__What the task asks__.
Please, without the pictures, retype exactly the lines from the start of the material through the line that holds "TRUNK = mesh('trunk', *tk, M['bark'])".

__Source data__.
◆ ◆ ◆ ◆ ◆
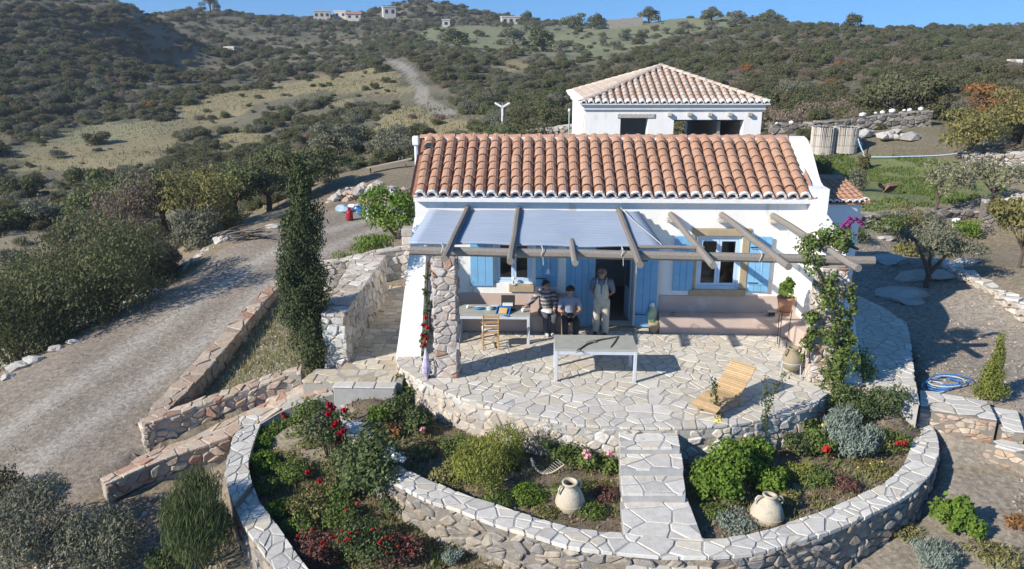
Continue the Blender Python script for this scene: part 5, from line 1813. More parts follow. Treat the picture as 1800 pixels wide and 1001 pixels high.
# ------------------------------------------------------------------ trees on and below the skyline
CROWN = []
for v in range(4):
    rr = np.random.default_rng(400 + v)
    lum = [(0, 0, 2.3, 1.1, 1.1, .9)] + [(math.cos(a) * q, math.sin(a) * q, 1.5 + 1.7 * rr.random(), .55 + .35 * rr.random(), .55 + .35 * rr.random(), .45 + .3 * rr.random())
                                          for a, q in zip(rr.random(11) * 6.283, .5 + .9 * rr.random(11))]
    V, Q = foliage(lum, 1800, .24, .6, 410 + v, up=.3)
    CROWN.append(np_mesh('crown', V, Q, [L_['oak'], L_['lentisk'], L_['olive'], L_['oak']][v]))
tk = join(tube([(0, 0, -.4), (.08, .03, .8), (.02, .1, 1.7), (.1, .0, 2.4)], [.2, .15, .11, .05], 7), tube([(.05, .05, 1.1), (.5, .2, 1.8), (.8, .3, 2.2)], [.09, .06, .03], 5), tube([(.03, .05, 1.3), (-.4, -.2, 1.9), (-.7, -.1, 2.4)], [.08, .05, .03], 5))
TRUNK = mesh('trunk', *tk, M['bark'])


def tree(px_, py, dist, s, v, label, zs=1.0, group=None):
    d = ray(px_, py)
    t = dist / math.hypot(d[0], d[1])
    p = CAM + d * t
    z = float(height(p[0], p[1])) - 1.15 * s
    r = root('hill_tree', (p[0], p[1], z), label, 'tree', group)
    r.scale = (s, s, s * zs)
    r.rotation_euler = (0, 0, px_ * .37)
    link('crown', CROWN[v], r)
    link('trunk', TRUNK, r)
    return r


tree(370, 24, 268, 1.75, 0, 'lone tall tree breaking the skyline at the far left ridge', 1.25)
tree(953, 78, 160, 1.9, 0, 'big dark round tree standing on the green terraced slope')
tree(905, 62, 175, 1.6, 2, 'grey green tree left of the big round terrace tree')
tree(800, 82, 165, 1.7, 1, 'green tree beside the upper end of the dirt track')
tree(1008, 52, 215, 2.0, 1, 'broad bushy tree on the skyline left of the stone ruin', .9)
tree(1045, 50, 210, 1.5, 0, 'narrow dark tree touching the left end of the stone ruin')
tree(1140, 42, 215, 1.7, 1, 'round tree just right of the stone ruin on the skyline')
tree(1250, 36, 205, 1.5, 1, 'rounded tree on the crest above the back house roof')
tree(1296, 38, 202, 1.2, 2, 'smaller pale tree on the crest right of the rounded one')
tree(1352, 40, 200, 1.5, 1, 'domed tree at the right end of the terraced crest')
tree(1498, 58, 172, 1.3, 0, 'single dark tree on the bare right hand skyline')
tree(785, 78, 170, 1.1, 2, 'small tree left of the tree by the dirt track')
tree(740, 18, 280, 1.6, 0, 'dark tree beside the hilltop house')
tree(865, 45, 262, 1.7, 1, 'tree on the ridge left of the long pale house')
tree(925, 50, 255, 1.5, 0, 'tree on the ridge right of the long pale house')
for i, (a, b) in enumerate([(1060, 72), (1095, 66), (1130, 62), (1170, 58), (1210, 56), (1250, 54), (1060, 60), (1100, 55), (1290, 52), (1020, 84), (1080, 82), (985, 90), (1150, 52), (1200, 49)]):
    d = ray(a, b)
    tree(a, b, [168, 176, 182, 186, 190, 192, 185, 192, 194, 158, 160, 150, 196, 198][i], .62 + .1 * (i % 3), 2, 'small round olive tree planted on the green terraces', 1, 'young olive trees on the green terraces')

# ------------------------------------------------------------------ far buildings
def far_house(px_, py, dist, w, h, dp, label, roofc=None, rz=0.2, win=3):
    d = ray(px_, py)
    p = CAM + d * (dist / math.hypot(d[0], d[1]))
    z = float(height(p[0], p[1]))
    r = root('far_house', (p[0], p[1], z), label, 'house', None, rz)
    obj('wall', box(-w / 2, w / 2, -dp / 2, dp / 2, -2, h), M['farwhite'], r, local=True)
    if roofc: obj('roof', prism([(-dp / 2 - .3, h), (0, h + dp * .22), (dp / 2 + .3, h)], 'x', -w / 2 - .3, w / 2 + .3), M[roofc], r, local=True)
    else: obj('roof', box(-w / 2 - .15, w / 2 + .15, -dp / 2 - .15, dp / 2 + .15, h + .002, h + .35), M['farwhite'], r, local=True)
    for i in range(win):
        x = -w / 2 + w * (i + .5) / win
        obj('window', box(x - .45, x + .45, -dp / 2 - .05, -dp / 2 + .05, h * .4, h * .78), M['farglass'], r, local=True)
    return r


far_house(566, 24, 295, 5.5, 2.6, 4, 'white flat roofed house at the left of the far ridge village')
far_house(602, 25, 298, 4.5, 2.4, 4, 'small pale house with a low roof in the middle of the far ridge village', None, -.2, 2)
far_house(622, 29, 290, 5, 2.0, 4, 'far pale house with red roof below the ridge village', 'farred', .1, 2)
far_house(683, 10, 285, 4.2, 3.2, 4, 'pale two storey house on the hilltop', None, .3, 2)
far_house(897, 38, 252, 5.5, 2.2, 4, 'long pale house on the ridge above the dirt track', None, .15, 3)
far_house(784, 40, 240, 2.2, 2.0, 2.2, 'tiny white hut below the hilltop house', None, .1, 1)
far_house(407, 78, 200, 2.6, 1.3, 2, 'tiny white hut alone on the scrub slope', None, -.3, 1)
far_house(1790, 134, 100, 1.6, .5, 1.5, 'small pale stone hut at the right edge of the hill', None, .4, 1)
d = ray(1085, 48); p = CAM + d * (212 / math.hypot(d[0], d[1]))
ru = root('stone_ruin', (p[0], p[1], float(height(p[0], p[1]))), 'long low roofless stone ruin on the skyline', 'ruin', None, .05)
for i, (a, b, h) in enumerate([(-6.5, -3.2, 2.4), (-3.2, .5, 2.0), (.5, 3.6, 2.3), (3.6, 6.2, 2.6)]):
    obj('wall', box(a, b - .02, -1.5, -1.0, -1.5, h), M['farstone'], ru, local=True)
obj('back_wall', box(-6.4, 6.2, 1.5, 2.0, -1.5, 2.1), M['farstone'], ru, local=True)

# ------------------------------------------------------------------ roadside bushes and trees at the left
def bush(px_, py, Yc, r, h, m, label, n=8500, sz=.115, asp=.38, cat='bush', up=.8, seed=0, name='roadside_bush', z=None, stems=7, shell=.35):
    c = at_y(px_, py, Yc)
    zb = float(height(c[0], c[1], False)) if z is None else z
    hh = max(h, .3)
    return plant(name, label, cat, (c[0], c[1], zb), lmp(dome(seed + 7, 10, 1, .95, .62, skirt=7), (r, r, hh)), n, sz, m, asp, seed, stems_vf(stems, r, hh * .6, .04 * r / 2, seed), up=up, shell=shell, stem_mat='bark')


for i, (a, b, Yc, r, h, m, lab) in enumerate([
    (20, 560, 20.5, 1.5, 2.2, 'oak', 'dark leafy bush at the left edge nearest the drive'),
    (110, 520, 21.8, 1.7, 2.3, 'lentisk', 'upright green bush on the drive edge with many shoots'),
    (200, 520, 22.6, 1.5, 2.4, 'lentisk', 'mid green bush where the drive verge bends'),
    (-10, 490, 23.5, 1.9, 2.7, 'oak', 'tall dark bush cut by the left edge of the view'),
    (70, 470, 25, 1.9, 2.5, 'lentisk', 'tall green bush behind the front row of drive bushes'),
    (150, 460, 26, 1.8, 2.3, 'oak', 'dark rounded bush in the second row by the drive'),
    (235, 480, 25.2, 1.4, 1.9, 'oak', 'low dark bush at the right end of the drive bushes'),
    (275, 490, 26.5, 1.0, 1.3, 'heather', 'dry brown bush on the drive verge'),
    (225, 420, 31, 1.6, 2.4, 'heather', 'greyish dry scrub below the bright green tree'),
    (350, 440, 30.2, 1.2, 1.2, 'olive', 'low grey bush below the leaning almond tree'),
    (385, 420, 32, 1.1, 1.2, 'autumn', 'low yellowish bush on the verge right of the almond tree')]):
    bush(a, b, Yc, r, h, m, lab, seed=500 + i)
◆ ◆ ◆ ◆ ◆
__Exercise answer__.
Continue the Blender Python script for this scene: part 5, from line 1813. More parts follow. Treat the picture as 1800 pixels wide and 1001 pixels high.
# ------------------------------------------------------------------ trees on and below the skyline
CROWN = []
for v in range(4):
    rr = np.random.default_rng(400 + v)
    lum = [(0, 0, 2.3, 1.1, 1.1, .9)] + [(math.cos(a) * q, math.sin(a) * q, 1.5 + 1.7 * rr.random(), .55 + .35 * rr.random(), .55 + .35 * rr.random(), .45 + .3 * rr.random())
                                          for a, q in zip(rr.random(11) * 6.283, .5 + .9 * rr.random(11))]
    V, Q = foliage(lum, 1800, .24, .6, 410 + v, up=.3)
    CROWN.append(np_mesh('crown', V, Q, [L_['oak'], L_['lentisk'], L_['olive'], L_['oak']][v]))
tk = join(tube([(0, 0, -.4), (.08, .03, .8), (.02, .1, 1.7), (.1, .0, 2.4)], [.2, .15, .11, .05], 7), tube([(.05, .05, 1.1), (.5, .2, 1.8), (.8, .3, 2.2)], [.09, .06, .03], 5), tube([(.03, .05, 1.3), (-.4, -.2, 1.9), (-.7, -.1, 2.4)], [.08, .05, .03], 5))
TRUNK = mesh('trunk', *tk, M['bark'])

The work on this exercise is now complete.